Have anything to add?

Comment below:

  1. 2

    Love this post @swordfish_ai. Some great reminders for everyone. Starting with the problem and reverse engineering back from there is so key. I also love your golden rule. You only get what you give

  2. 2

    This is great advice, @swordfish_ai. Another one I've been seeing (Adam Ferrier, Kristen Berman, Guy Kawasaki) is to stop listening to your customers. It's a bit provocative, but it might be on to something. When you start catering to your customer's every need, even the irrational needs, you can lose sight of your brand and become another boring cookie-cutter business.

    1. 1

      Ehh...yes and no. You should listen to all and any feedback but decide what is important to take action on. IE. if 50 people all say feature x is really annoying about your product and they won't buy it because of it...you probably should listen to them..

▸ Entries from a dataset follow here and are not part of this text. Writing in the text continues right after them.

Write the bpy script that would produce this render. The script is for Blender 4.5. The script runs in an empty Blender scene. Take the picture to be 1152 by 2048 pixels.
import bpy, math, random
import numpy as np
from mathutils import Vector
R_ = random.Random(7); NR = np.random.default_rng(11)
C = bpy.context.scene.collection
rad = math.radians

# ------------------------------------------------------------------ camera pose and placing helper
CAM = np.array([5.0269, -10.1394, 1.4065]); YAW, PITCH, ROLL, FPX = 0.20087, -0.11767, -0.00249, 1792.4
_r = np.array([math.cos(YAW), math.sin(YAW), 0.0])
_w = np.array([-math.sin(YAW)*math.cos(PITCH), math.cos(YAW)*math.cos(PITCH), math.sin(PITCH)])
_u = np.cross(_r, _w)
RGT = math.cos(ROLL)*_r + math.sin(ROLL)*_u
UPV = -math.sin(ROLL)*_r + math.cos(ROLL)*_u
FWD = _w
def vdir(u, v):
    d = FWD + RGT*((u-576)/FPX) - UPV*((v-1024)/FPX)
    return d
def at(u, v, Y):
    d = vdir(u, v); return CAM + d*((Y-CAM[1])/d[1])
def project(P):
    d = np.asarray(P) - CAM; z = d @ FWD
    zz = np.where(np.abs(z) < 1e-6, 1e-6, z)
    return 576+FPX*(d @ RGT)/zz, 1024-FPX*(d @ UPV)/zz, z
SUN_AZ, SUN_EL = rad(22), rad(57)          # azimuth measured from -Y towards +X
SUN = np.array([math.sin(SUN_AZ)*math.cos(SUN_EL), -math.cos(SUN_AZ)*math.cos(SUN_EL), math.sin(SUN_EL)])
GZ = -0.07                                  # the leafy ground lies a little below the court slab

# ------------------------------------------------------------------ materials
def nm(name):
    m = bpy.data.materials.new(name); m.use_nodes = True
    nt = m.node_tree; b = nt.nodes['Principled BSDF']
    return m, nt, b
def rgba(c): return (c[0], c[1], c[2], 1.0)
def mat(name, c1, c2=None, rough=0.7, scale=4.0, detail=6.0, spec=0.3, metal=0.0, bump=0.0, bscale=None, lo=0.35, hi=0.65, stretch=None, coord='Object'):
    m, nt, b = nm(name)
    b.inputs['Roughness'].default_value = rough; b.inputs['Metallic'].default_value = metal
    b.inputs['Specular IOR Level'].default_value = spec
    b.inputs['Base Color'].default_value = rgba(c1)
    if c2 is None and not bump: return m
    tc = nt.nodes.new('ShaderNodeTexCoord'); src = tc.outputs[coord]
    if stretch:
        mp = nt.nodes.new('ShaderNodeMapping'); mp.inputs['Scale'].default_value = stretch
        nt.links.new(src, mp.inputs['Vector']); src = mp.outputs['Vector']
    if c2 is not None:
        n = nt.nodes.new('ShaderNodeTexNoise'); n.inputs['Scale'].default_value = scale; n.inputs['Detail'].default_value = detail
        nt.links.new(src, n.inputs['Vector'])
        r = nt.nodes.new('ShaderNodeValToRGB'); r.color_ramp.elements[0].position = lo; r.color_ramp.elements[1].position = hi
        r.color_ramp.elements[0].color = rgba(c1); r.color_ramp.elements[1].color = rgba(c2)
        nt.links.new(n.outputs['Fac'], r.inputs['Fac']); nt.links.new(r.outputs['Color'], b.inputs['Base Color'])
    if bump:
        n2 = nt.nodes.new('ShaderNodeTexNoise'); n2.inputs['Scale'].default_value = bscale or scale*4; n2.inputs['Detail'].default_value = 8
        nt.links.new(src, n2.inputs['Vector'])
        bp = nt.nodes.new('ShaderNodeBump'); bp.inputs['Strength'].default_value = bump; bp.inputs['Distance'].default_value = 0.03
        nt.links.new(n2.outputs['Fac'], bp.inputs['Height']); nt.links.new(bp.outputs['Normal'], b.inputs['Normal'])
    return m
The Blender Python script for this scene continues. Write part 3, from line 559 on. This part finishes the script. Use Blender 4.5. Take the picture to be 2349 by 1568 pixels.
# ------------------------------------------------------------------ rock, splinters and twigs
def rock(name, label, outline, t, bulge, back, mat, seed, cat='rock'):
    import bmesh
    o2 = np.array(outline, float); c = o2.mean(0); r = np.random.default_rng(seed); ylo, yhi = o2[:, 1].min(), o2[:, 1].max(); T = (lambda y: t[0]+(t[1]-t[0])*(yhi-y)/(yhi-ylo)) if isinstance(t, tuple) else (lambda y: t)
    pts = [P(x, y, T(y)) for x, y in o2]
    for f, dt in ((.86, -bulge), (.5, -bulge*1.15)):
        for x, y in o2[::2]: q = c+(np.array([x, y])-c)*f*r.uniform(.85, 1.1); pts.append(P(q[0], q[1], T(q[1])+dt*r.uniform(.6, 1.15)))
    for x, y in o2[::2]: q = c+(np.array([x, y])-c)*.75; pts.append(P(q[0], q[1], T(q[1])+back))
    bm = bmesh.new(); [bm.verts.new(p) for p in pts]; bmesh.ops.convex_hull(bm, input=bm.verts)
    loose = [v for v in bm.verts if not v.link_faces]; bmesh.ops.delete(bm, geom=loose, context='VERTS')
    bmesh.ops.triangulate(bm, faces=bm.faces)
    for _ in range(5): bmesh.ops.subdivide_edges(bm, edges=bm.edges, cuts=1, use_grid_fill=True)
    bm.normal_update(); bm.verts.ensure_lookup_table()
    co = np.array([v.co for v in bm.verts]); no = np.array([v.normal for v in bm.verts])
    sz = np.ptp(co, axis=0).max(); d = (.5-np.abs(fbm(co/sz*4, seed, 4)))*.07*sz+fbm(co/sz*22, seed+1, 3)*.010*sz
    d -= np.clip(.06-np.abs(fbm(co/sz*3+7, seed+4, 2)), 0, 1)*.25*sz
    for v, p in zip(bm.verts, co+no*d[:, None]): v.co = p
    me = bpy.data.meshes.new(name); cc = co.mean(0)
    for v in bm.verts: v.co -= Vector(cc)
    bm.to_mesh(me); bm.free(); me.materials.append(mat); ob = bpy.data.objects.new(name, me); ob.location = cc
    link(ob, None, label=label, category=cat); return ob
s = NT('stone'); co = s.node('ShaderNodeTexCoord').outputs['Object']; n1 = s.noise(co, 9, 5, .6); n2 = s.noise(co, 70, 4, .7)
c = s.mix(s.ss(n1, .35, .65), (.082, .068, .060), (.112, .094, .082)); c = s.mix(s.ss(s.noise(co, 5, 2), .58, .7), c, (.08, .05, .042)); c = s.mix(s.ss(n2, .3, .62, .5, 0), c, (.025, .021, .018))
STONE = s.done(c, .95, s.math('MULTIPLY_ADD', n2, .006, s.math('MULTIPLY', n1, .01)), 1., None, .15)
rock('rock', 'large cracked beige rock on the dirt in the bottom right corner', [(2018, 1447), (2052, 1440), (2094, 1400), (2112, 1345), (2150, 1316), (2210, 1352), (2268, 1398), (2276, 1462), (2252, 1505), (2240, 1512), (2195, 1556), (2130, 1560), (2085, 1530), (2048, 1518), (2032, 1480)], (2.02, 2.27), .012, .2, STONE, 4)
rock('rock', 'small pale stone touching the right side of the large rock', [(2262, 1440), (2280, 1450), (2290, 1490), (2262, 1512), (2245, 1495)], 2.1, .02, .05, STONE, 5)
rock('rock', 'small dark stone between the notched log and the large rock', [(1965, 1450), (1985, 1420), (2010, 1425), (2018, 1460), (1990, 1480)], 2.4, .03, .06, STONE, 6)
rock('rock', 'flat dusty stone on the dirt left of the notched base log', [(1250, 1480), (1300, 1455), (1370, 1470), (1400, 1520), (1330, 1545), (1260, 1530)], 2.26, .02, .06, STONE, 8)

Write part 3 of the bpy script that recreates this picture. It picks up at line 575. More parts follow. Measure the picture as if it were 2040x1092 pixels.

      I also recommend using smartlook or hotjar to see whats going on on the UX level of your users. This has also been something I only started doing late in the game.

      Thanks for your comment I appreciate it :)

      1. 1

        Haha yes, fair point - I assumed a minimum level of customer service was a given. Just might be worth challenging the dogma that you must respond to every email.

  3. 1

    I also have have a issue related to my site of clothes of drug rug https://drugruger.com/ .How I resolve it.

  4. 1

    Great list. There's a question that I'd suggest everybody should contemplate, even if it's maybe not top 5...

    "Why am I the right person to do this?"

    The answer to this question has always been very important to me. It helps with motivation, it helps with credibility, and it helps stay focused on some of your unique differentiators.